-- start of LISTING --

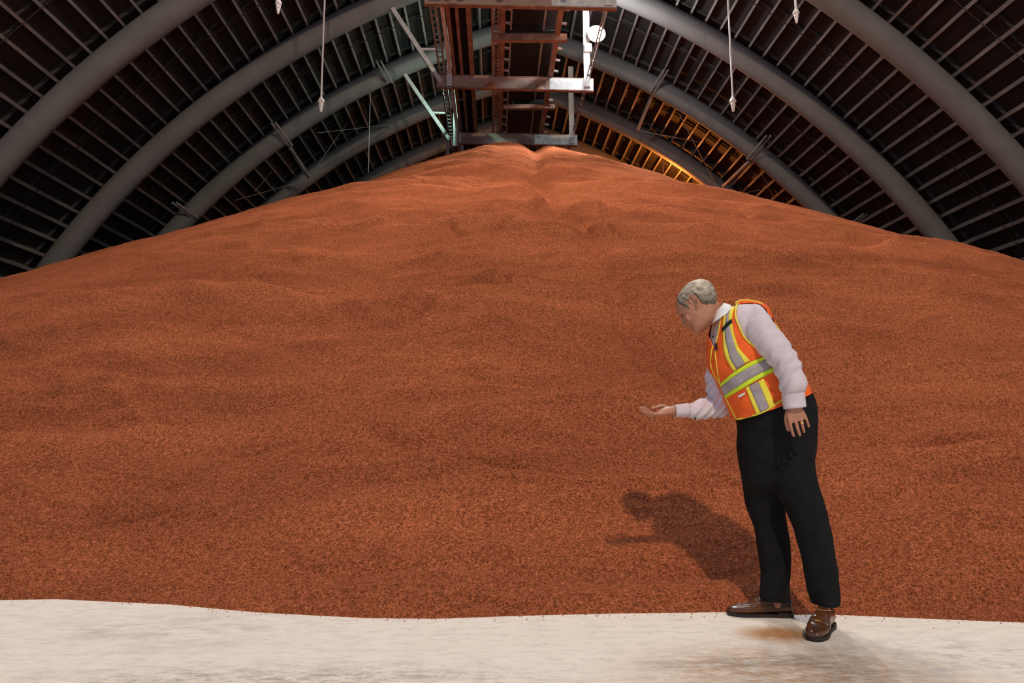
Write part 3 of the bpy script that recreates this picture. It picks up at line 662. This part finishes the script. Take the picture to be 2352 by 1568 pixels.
body.append(ellipsoid(hp(.084, 0, -.102), [HF*.016, HL*.018, HU*.014], 12, 8))
# trunk and limbs under the clothes
body.append(loft([(k[0], k[1]*.86, k[2]*.86) for k in TK], 3, 24)[:2])
armL = [P(1728, 742, 3.37), P(1757, 778, 3.29), P(1797, 826, 3.235), P(1820, 868, 3.215), P(1824, 905, 3.20), P(1826, 937, 3.195)]
body.append(tube(smooth_line(armL, 3), list(np.interp(np.linspace(0, 1, 16), [0, .3, .55, .8, 1], [.05, .048, .042, .036, .029])), 14))
armR = [P(1662, 775, 3.58), P(1656, 830, 3.60), P(1657, 900, 3.60), P(1655, 930, 3.59), P(1620, 940, 3.57), P(1580, 942, 3.55), P(1546, 943, 3.54)]
body.append(tube(smooth_line(armR, 3), list(np.interp(np.linspace(0, 1, 19), [0, .3, .55, .8, 1], [.05, .046, .042, .036, .027])), 14))
for cx, Yh in (((1815, 1010, 1852, 1185, 1893, 1375), 3.40), ((1750, 1010, 1768, 1200, 1782, 1368), 3.60)):
    body.append(tube(smooth_line([P(cx[0], cx[1], 3.48), P(cx[2], cx[3], Yh), P(cx[4], cx[5], Yh)], 4), list(np.interp(np.linspace(0, 1, 9), [0, .5, 1], [.06, .048, .03])), 14))
# left hand: back of the hand towards us, fingers hanging
YH = 3.19
body.append(loft([[P(1826, 934, YH), P(1841, 934, YH) - P(1826, 934, YH), A(0, .019, 0)], [P(1827, 945, YH), P(1846, 942, YH) - P(1827, 945, YH), A(0, .017, 0)],
                  [P(1829.5, 957, YH), P(1850.5, 952, YH) - P(1829.5, 957, YH), A(0, .014, 0)], [P(1832, 967, YH), P(1850.5, 962, YH) - P(1832, 967, YH), A(0, .0095, 0)]], 4, 20, 2.4)[:2])
def finger(pts, r, n=10): return tube(smooth_line(pts, 4), list(np.interp(np.linspace(0, 1, 4*(len(pts)-1)+1), [0, .5, 1], [r, r*.96, r*.74])), n)
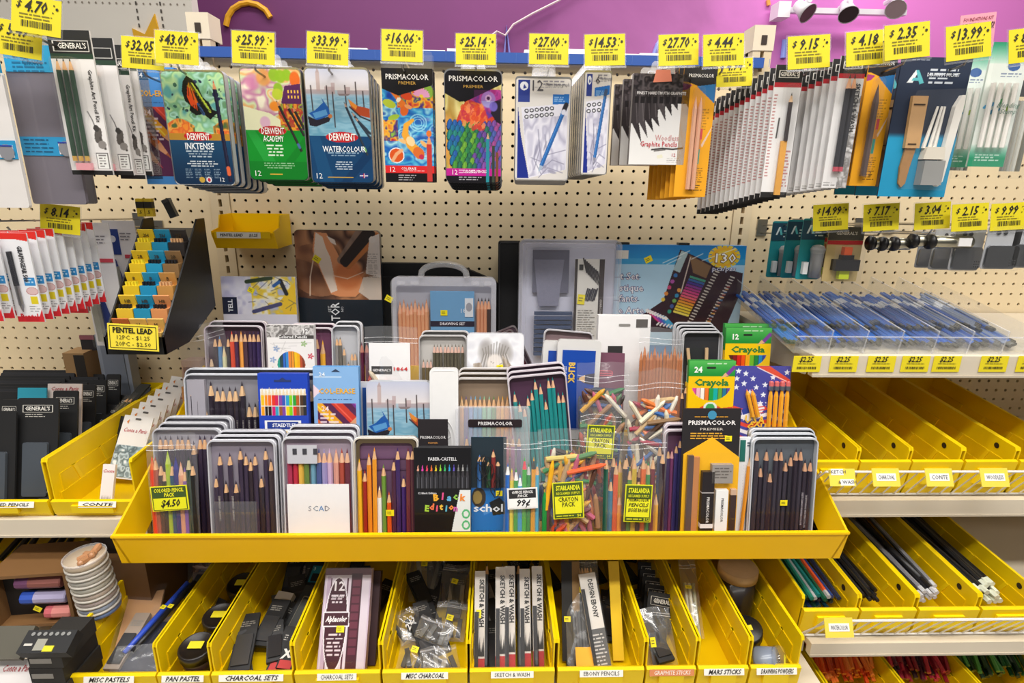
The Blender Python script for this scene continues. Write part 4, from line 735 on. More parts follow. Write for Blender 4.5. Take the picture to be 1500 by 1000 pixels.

-- end of LISTING --

WHAT IS ASKED:
Pick out each line in the material containing "Write".

FULL ANSWER:
Write part 3 of the bpy script that recreates this picture. It picks up at line 662. This part finishes the script. Take the picture to be 2352 by 1568 pixels.
The Blender Python script for this scene continues. Write part 4, from line 735 on. More parts follow. Write for Blender 4.5. Take the picture to be 1500 by 1000 pixels.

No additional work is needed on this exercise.